### Required task
Give every line from the entries that contains "this".

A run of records
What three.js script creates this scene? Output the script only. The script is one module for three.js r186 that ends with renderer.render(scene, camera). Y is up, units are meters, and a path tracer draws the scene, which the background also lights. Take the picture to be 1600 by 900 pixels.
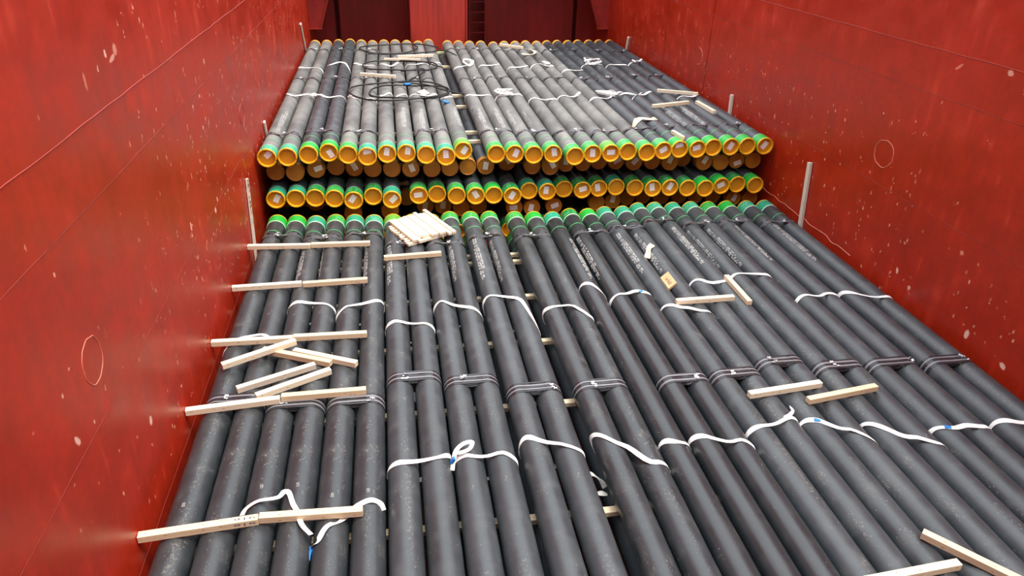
import * as THREE from 'three';
import { RoundedBoxGeometry } from 'three/addons/geometries/RoundedBoxGeometry.js';
import { mergeGeometries } from 'three/addons/utils/BufferGeometryUtils.js';

// ---------------------------------------------------------------- camera, sky, light, exposure
const scene = new THREE.Scene();
const V = (x, y, z) => new THREE.Vector3(x, y, z);
const camera = new THREE.PerspectiveCamera(43.1224, 16 / 9, 0.1, 200);
camera.position.set(0, 6.2, 0);
camera.up.set(0.053708, 0.882124, -0.467945);
camera.lookAt(V(0.150020, -0.470430, -0.869591).add(camera.position));
scene.add(camera);

const renderer = new THREE.WebGLRenderer({ antialias: true });
renderer.toneMapping = THREE.LinearToneMapping;
renderer.toneMappingExposure = 2.7;
renderer.shadowMap.enabled = true;
renderer.shadowMap.type = THREE.PCFSoftShadowMap;

const sunDirection = V(0.26, 1.0, 0.2).normalize();
function overcastSky() {                       // computed overcast sky: brighter towards the zenith and around the veiled sun
  const w = 256, h = 128, d = new Float32Array(w * h * 4);
  for (let j = 0; j < h; j++) for (let i = 0; i < w; i++) {
    const el = (j + 0.5) / h * Math.PI - Math.PI / 2, az = ((i + 0.5) / w - 0.5) * 2 * Math.PI;
    const dir = V(Math.cos(el) * Math.cos(az), Math.sin(el), Math.cos(el) * Math.sin(az));
    const s = Math.max(0, Math.sin(el)), c = Math.max(0, dir.dot(sunDirection));
    const l = el < 0 ? 0.25 : (0.5 + 0.55 * s) * (0.9 + 0.35 * Math.pow(c, 6));
    const k = (j * w + i) * 4;
    d[k] = l * 0.97; d[k + 1] = l; d[k + 2] = l * 1.05; d[k + 3] = 1;
  }
  const t = new THREE.DataTexture(d, w, h, THREE.RGBAFormat, THREE.FloatType);
  t.mapping = THREE.EquirectangularReflectionMapping; t.magFilter = t.minFilter = THREE.LinearFilter; t.needsUpdate = true;
  return t;
}
const sky = overcastSky();
scene.background = sky; scene.environment = sky;
scene.backgroundIntensity = scene.environmentIntensity = 1.15;
const sun = new THREE.DirectionalLight(0xfff4e6, 1.5);     // sun behind thin cloud, so very soft
sun.position.copy(sunDirection).multiplyScalar(40).add(V(2.6, 0, -13));
sun.target.position.set(2.6, 0, -13);
sun.castShadow = true; sun.shadow.radius = 50; sun.shadow.mapSize.set(2048, 2048);
Object.assign(sun.shadow.camera, { left: -20, right: 20, top: 20, bottom: -20, near: 1, far: 90 });
scene.add(sun, sun.target);

// ---------------------------------------------------------------- measured layout (metres)
const RED_LEFT = -2.55, RED_RIGHT = 7.77;
const NEAR_Y = 0.662, FAR_Y = 1.872, PITCH = 0.4;          // axis heights of the two top rows, row pitch
const R = 0.168, RC = 0.1765, LENGTH = 11.7;
const nearX = [-2.246, -1.883, -1.522, -1.161, -0.803, -0.445, -0.085, 0.275, 0.636, 0.999, 1.398, 1.765, 2.257, 2.631, 2.994, 3.367, 3.728, 4.087, 4.463, 4.821, 5.179, 5.552, 5.935, 6.305, 6.694, 7.121, 7.516];
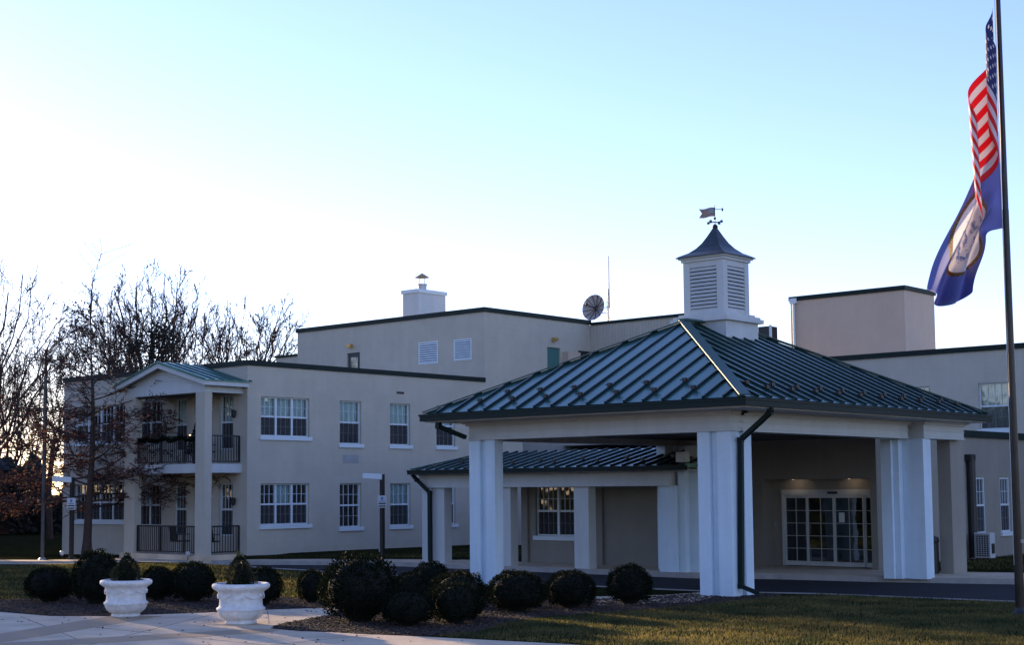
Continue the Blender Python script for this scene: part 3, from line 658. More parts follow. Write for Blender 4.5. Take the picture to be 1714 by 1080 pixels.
b = MB(); b.box(35.6,36.03,17.05,17.62,.1,3.638); b.box(35.3,35.58,17.78,18.08,.1,3.638); b.box(35.4,35.75,17.62,17.78,.1,3.636); b.build('column', WHITE, cn, bevel=.012)
column(36.0, fy1, -1, -1, zb=.1)
def pipe(pts, w, name, par, m=GREEN):
    b = MB()
    for i in range(len(pts)-1): b.bar(pts[i], pts[i+1], w, w*.8)
    for p in pts[1:-1]: b.box(p[0]-w/2,p[0]+w/2,p[1]-w/2,p[1]+w/2,p[2]-w/2,p[2]+w/2)
    return b.build(name, m, par)
pipe([(27.4,16.5,4.12),(27.4,16.5,4.0),(27.5,17.3,3.45),(27.45,17.33,.35),(27.6,17.0,.2)], .11, 'downspout', cn)
pipe([(26.45,25.2,4.1),(26.45,25.2,3.98),(27.15,24.95,3.72)], .12, 'downspout', cn)
# cupola
CX, CY = 32.48, 21.06
cup = MB(); cup.box(CX-.75, CX+.75, CY-.75, CY+.75, 5.6, 6.62); cup = cup.build('cupola', TRIM, cn)
b = MB(); b.box(CX-.86,CX+.86,CY-.86,CY+.86,6.62,6.72); b.box(CX-.8,CX+.8,CY-.8,CY+.8,6.72,6.78); b.box(CX-.7,CX+.7,CY-.7,CY+.7,6.78,6.84); b.build('base_moulding', TRIM, cup)
hb = .60; b = MB(); b.box(CX-hb+.04,CX+hb-.04,CY-hb+.04,CY+hb-.04,6.84,8.2)
for sx in (-1,1):
    for sy in (-1,1): b.box(CX+sx*(hb-.2),CX+sx*hb,CY+sy*(hb-.2),CY+sy*hb,6.84,8.2)
b.box(CX-hb+.01,CX+hb-.01,CY-hb+.01,CY+hb-.01,6.84,6.97); b.box(CX-hb+.01,CX+hb-.01,CY-hb+.01,CY+hb-.01,8.05,8.2)
b.build('lantern_body', TRIM, cup)
for f, a in ((F('X', CX-hb), -CY), (F('Y', CY-hb), CX)):
    b = MB(); n = 11; z0, z1 = 6.98, 8.04; h = (z1-z0)/n
    for k in range(n):
        z = z0+h*k
        b.hexa([f.p(a-.39,-.005,z+.012), f.p(a+.39,-.005,z+.012), f.p(a+.39,.038,z+h*.75), f.p(a-.39,.038,z+h*.75), f.p(a-.39,-.005,z+.03), f.p(a+.39,-.005,z+.03), f.p(a+.39,.038,z+h*.95), f.p(a-.39,.038,z+h*.95)])
    lv = b.build('louvre', TRIM, cup)
    b = MB(); f.box(b, a-.395, a+.395, .037, .039, z0, z1); b.build('louvre_backing', DARK, cup)
b = MB(); b.box(CX-.64,CX+.64,CY-.64,CY+.64,8.2,8.27); b.box(CX-.69,CX+.69,CY-.69,CY+.69,8.27,8.33); b.build('cornice', TRIM, cup)
b = MB(); prof = [(.74,8.33),(.66,8.38),(.50,8.46),(.36,8.58),(.25,8.72),(.16,8.88),(.09,9.02),(.04,9.12)]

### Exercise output
What three.js script creates this scene? Output the script only. The script is one module for three.js r186 that ends with renderer.render(scene, camera). Y is up, units are meters, and a path tracer draws the scene, which the background also lights. Take the picture to be 1600 by 900 pixels.
Continue the Blender Python script for this scene: part 3, from line 658. More parts follow. Write for Blender 4.5. Take the picture to be 1714 by 1080 pixels.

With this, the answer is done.